Почему именно Рубинека? Мне просто казалось, что после перелома ноги в прошлом году он самый слабый из нас, самый медлительный, а теперь, хотя это, возможно, и негуманно, учитывались силы и возможности каждого участника. Неизвестно, что нас еще могло ожидать… Я не чувствовал себя, однако, в полном смысле руководителем, чтобы в подобной ситуации принимать решение о том, кому остаться, не говоря уже о возможности вынудить кого-то исполнить его.
Втроем мы решили, что подстрахуем Юзека длинной петлей к верёвке, крепящей палатку. Мы приготовили еду, накрыли его пуховыми куртками, палатка находилась в безопасном месте. И мы ушли… Если бы состояние Юзека в то время уже было серьезным, то, будь спокоен, я сумел бы отказаться от вершины и скомандовать спуск.

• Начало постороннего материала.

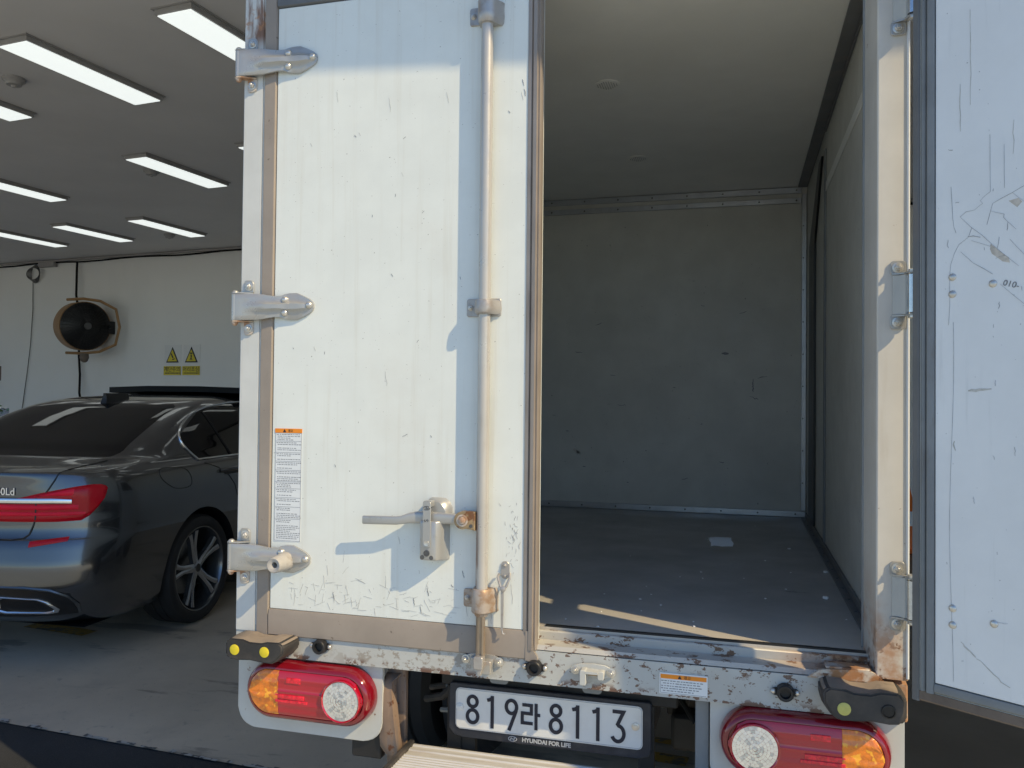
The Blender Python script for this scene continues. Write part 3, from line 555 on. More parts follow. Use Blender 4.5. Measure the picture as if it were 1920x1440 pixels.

К счастью, оказалось, что он спал почти все время, пока мы отсутствовали, и, возможно, даже чувствовал себя чуточку лучше».
Войтек:
«Последние дни я пробивал дорогу, как машина, независимо от того, чья была очередь, и вообще почти не замечал, что происходит вокруг.

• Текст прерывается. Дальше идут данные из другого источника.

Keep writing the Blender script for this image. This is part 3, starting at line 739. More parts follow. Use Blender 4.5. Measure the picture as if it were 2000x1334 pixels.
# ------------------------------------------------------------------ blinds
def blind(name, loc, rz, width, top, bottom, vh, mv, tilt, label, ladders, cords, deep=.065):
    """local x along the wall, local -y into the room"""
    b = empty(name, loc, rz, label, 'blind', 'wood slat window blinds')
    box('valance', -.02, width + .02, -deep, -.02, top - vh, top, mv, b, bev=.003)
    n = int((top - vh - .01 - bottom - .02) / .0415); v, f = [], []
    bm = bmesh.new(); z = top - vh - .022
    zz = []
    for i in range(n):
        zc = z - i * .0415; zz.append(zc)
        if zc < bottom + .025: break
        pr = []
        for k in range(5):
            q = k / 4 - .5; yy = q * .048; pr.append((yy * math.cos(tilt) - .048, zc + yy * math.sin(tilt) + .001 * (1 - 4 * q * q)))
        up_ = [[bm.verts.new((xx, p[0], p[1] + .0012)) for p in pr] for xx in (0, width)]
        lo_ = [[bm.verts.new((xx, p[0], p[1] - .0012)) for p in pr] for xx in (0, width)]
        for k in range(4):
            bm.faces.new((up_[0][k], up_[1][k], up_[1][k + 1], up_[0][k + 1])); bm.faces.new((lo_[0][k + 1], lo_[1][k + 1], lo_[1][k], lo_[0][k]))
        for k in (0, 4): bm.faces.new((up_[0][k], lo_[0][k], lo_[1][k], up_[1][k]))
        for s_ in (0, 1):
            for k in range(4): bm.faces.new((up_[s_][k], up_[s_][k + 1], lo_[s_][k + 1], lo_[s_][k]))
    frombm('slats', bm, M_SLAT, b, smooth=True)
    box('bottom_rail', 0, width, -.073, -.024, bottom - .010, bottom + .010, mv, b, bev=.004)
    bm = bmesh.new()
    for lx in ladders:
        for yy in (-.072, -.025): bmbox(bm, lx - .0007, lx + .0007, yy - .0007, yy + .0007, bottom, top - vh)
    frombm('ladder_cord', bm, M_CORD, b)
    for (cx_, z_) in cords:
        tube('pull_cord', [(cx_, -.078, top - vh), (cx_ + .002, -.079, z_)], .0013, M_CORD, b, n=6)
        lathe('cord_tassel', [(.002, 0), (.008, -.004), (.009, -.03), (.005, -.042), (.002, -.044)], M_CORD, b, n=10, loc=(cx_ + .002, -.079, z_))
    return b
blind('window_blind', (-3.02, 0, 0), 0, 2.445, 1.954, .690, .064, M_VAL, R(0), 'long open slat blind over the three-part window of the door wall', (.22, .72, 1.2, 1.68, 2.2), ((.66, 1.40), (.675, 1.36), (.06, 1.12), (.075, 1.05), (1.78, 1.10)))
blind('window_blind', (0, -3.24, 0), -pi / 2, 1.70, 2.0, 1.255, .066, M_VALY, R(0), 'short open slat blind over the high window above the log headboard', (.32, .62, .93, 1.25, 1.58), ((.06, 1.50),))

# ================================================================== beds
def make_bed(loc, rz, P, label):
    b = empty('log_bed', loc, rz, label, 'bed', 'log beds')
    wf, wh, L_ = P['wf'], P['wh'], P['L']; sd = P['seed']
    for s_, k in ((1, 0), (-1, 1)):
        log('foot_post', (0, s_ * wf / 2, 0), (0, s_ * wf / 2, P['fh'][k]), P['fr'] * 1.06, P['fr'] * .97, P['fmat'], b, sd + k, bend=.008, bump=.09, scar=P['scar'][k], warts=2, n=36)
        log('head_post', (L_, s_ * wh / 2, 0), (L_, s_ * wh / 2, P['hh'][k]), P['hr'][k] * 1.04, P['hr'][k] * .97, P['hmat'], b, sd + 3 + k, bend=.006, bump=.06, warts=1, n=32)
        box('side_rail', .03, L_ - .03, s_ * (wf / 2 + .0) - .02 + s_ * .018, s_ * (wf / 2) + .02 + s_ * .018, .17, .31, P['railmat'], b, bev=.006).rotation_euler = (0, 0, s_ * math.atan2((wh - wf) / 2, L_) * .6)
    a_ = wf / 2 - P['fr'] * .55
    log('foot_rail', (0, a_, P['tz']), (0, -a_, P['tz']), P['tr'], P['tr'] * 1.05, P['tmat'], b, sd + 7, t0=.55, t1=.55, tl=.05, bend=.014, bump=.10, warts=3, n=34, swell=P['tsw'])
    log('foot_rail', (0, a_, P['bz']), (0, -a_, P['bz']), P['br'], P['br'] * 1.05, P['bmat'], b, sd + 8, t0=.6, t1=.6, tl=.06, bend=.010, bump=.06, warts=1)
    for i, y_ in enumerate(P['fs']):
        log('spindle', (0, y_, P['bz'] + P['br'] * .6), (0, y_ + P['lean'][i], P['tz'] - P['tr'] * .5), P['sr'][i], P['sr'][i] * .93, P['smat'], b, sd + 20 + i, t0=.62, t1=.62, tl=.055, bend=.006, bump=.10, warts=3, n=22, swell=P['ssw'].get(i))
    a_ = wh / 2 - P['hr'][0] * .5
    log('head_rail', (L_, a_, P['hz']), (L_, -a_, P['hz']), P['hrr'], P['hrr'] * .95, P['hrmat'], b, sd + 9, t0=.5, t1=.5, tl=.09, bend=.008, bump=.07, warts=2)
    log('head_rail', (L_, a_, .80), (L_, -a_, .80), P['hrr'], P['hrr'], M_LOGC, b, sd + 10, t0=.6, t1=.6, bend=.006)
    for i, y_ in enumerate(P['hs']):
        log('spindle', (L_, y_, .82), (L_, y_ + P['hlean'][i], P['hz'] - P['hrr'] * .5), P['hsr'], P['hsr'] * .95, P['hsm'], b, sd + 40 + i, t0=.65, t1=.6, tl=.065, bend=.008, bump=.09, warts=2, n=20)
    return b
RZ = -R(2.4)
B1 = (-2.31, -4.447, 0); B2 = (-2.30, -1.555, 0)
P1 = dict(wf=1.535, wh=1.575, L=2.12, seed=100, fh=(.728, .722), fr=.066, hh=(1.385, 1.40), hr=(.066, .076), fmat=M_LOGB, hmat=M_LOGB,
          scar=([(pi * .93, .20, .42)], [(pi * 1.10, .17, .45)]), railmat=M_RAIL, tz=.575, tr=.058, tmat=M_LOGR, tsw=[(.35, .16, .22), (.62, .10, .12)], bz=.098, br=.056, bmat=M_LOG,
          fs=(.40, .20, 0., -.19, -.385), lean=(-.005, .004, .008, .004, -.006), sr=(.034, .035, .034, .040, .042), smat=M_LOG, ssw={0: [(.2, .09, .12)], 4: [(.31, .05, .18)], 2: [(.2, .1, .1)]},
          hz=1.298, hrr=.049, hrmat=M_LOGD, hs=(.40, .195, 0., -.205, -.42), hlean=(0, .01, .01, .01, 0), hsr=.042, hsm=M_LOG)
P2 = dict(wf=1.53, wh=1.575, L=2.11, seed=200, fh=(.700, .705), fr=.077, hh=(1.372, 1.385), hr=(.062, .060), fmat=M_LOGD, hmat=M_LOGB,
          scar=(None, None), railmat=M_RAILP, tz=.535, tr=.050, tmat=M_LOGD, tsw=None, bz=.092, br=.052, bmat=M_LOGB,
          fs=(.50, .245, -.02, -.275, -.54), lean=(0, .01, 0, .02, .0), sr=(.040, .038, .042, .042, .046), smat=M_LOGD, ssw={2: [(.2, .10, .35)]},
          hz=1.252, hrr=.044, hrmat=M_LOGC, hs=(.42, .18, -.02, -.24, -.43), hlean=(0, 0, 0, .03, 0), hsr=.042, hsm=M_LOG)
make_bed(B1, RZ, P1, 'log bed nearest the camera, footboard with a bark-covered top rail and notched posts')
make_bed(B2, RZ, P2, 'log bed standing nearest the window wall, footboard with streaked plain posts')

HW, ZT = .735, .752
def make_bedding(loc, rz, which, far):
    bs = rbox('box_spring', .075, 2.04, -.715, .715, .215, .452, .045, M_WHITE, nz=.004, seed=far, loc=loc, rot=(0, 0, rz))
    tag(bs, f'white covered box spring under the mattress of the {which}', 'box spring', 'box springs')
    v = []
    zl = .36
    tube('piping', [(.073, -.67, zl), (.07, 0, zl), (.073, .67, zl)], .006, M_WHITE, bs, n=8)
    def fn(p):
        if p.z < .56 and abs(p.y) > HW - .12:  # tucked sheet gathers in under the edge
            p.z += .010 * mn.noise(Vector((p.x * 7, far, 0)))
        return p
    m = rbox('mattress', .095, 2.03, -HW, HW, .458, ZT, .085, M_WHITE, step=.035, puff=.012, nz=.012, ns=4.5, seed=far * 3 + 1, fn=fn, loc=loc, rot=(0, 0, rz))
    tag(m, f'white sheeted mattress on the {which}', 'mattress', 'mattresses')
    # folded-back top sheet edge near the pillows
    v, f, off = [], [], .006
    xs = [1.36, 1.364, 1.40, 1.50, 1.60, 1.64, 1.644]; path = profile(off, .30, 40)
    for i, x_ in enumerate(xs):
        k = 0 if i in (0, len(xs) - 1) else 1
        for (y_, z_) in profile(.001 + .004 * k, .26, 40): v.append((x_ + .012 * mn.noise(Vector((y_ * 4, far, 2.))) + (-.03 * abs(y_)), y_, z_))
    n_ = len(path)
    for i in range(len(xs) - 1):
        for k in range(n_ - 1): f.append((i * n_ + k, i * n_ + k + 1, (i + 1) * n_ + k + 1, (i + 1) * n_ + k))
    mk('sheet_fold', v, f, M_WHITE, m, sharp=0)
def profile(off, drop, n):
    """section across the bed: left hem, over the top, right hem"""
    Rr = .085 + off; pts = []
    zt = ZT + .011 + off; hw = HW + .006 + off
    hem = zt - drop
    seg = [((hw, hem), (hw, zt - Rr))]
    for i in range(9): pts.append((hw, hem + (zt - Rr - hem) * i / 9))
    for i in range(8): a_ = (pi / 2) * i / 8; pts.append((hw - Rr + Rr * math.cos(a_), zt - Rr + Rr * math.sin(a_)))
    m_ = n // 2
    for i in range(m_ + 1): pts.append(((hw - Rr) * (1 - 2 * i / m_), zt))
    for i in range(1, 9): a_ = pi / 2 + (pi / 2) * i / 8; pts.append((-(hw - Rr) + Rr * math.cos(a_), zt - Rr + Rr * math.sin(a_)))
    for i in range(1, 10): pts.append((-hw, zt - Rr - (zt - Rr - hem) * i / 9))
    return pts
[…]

Только на предвершинном плато, когда я увидел вершину, наступила разрядка. Я знал уже, что гора будет нашей. Я достал из рюкзака радиотелефон и связался с базой: «Алло, это штурмовая группа! Видим вершину! Скоро будем там. Поддерживайте связь!»

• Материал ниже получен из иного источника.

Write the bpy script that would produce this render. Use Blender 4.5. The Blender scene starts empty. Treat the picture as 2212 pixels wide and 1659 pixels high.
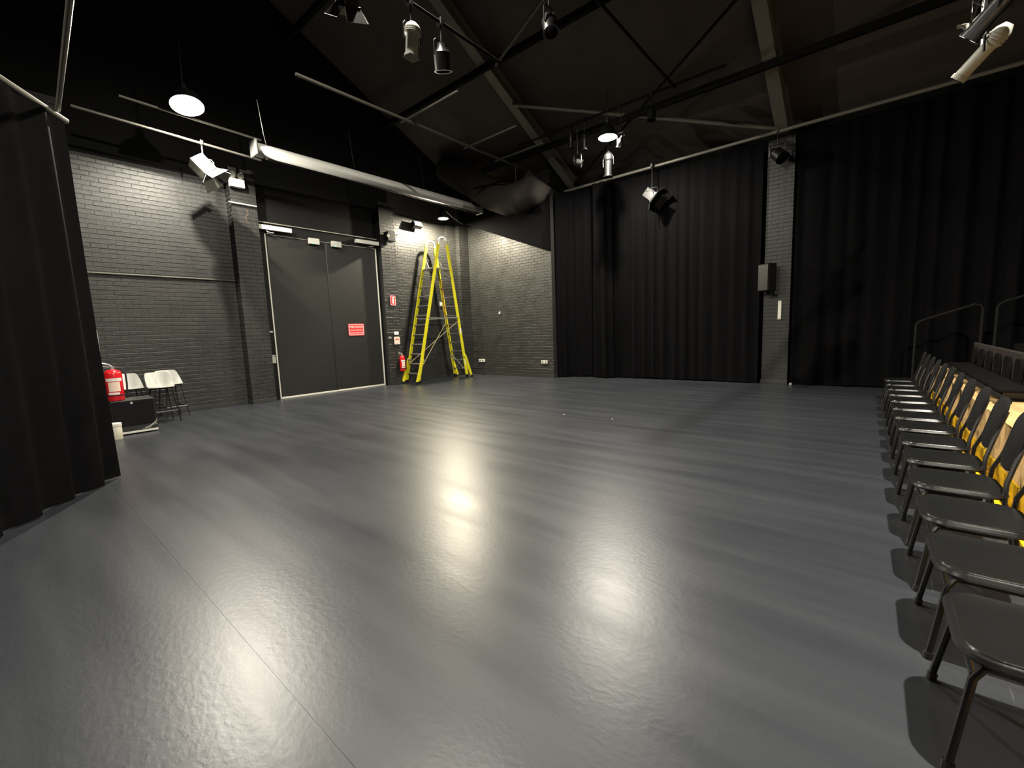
import bpy, bmesh, math, random
from mathutils import Vector, Matrix

random.seed(7)
sc = bpy.context.scene
COL = sc.collection
PI = math.pi

# ------------------------------------------------------------------ camera, world, exposure
H_CAM = 1.5
F_PX = 937.0
YAW, PITCH, ROLL = (math.radians(a) for a in (40.33, 6.83, 2.154))
Fw = Vector((math.cos(YAW) * math.cos(PITCH), math.sin(YAW) * math.cos(PITCH), -math.sin(PITCH)))
_r = Vector((math.sin(YAW), -math.cos(YAW), 0))
_d = Fw.cross(_r)
Rt = math.cos(ROLL) * _r + math.sin(ROLL) * _d
Dn = -math.sin(ROLL) * _r + math.cos(ROLL) * _d
CAM = Vector((0, 0, H_CAM))
cam_data = bpy.data.cameras.new('camera')
cam = bpy.data.objects.new('camera', cam_data)
COL.objects.link(cam)
cam_data.sensor_width = 36.0
cam_data.lens = 36.0 * F_PX / 2212.0
cam_data.clip_start = 0.05
cam_data.clip_end = 100
M = Matrix.Identity(4)
for i in range(3):
    M[i][0] = Rt[i]; M[i][1] = -Dn[i]; M[i][2] = -Fw[i]; M[i][3] = CAM[i]
cam.matrix_world = M
sc.camera = cam

w = bpy.data.worlds.new('world'); sc.world = w
w.use_nodes = True
w.node_tree.nodes['Background'].inputs[0].default_value = (0.012, 0.012, 0.012, 1)
w.node_tree.nodes['Background'].inputs[1].default_value = 0.0
vs = sc.view_settings
vs.view_transform = 'Standard'; vs.look = 'None'; vs.gamma = 1.0; vs.use_curve_mapping = False
vs.exposure = 0.0
cy = sc.cycles
cy.max_bounces = 5; cy.diffuse_bounces = 3; cy.glossy_bounces = 3; cy.transmission_bounces = 2
cy.caustics_reflective = False; cy.caustics_refractive = False
cy.use_denoising = True; cy.use_adaptive_sampling = True; cy.adaptive_threshold = 0.035
LAMP_W = 1450.0        # radiant power of one house lamp
LAMP_COL = (1.0, 0.93, 0.79)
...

А Юзек? В его утреннем состоянии я не усматривал никакой опасности. Ему, по-моему, ничто не грозило. Между критическим состоянием и простым недомоганием — дистанция огромного размера. По-моему, он мог бы идти. Мне казалось, что он поступает благородно: чувствует себя не в форме и отказывается. Ради своих коллег…»
Шимек, очередной день в лагере II:
«Который же это день я торчал в «двойке»? Третий? Нет, уже четвертый…
Я увидел утром, как вы карабкались вверх по кулуару. Вы сохраняли фантастический темп. Потом я заметил вас на ребре, а в одиннадцать — красное пятнышко… на вершине! Вы долго сидели там. В бинокль видны были даже ваши ноги на фоне неба. Я гордился вами!
Потом все заволокло туманом, пошел снег. После полудня с перевала спустились Пасанг Дава и Джепа. Они несли «рондо» и остатки снаряжения. Первым делом я рванулся к радиотелефону, который они принесли, хотел связаться с вами. Я также все время надеялся, что из базового лагеря прибудет Сташишин. Однако батарейки сели. Связаться с вами не удалось.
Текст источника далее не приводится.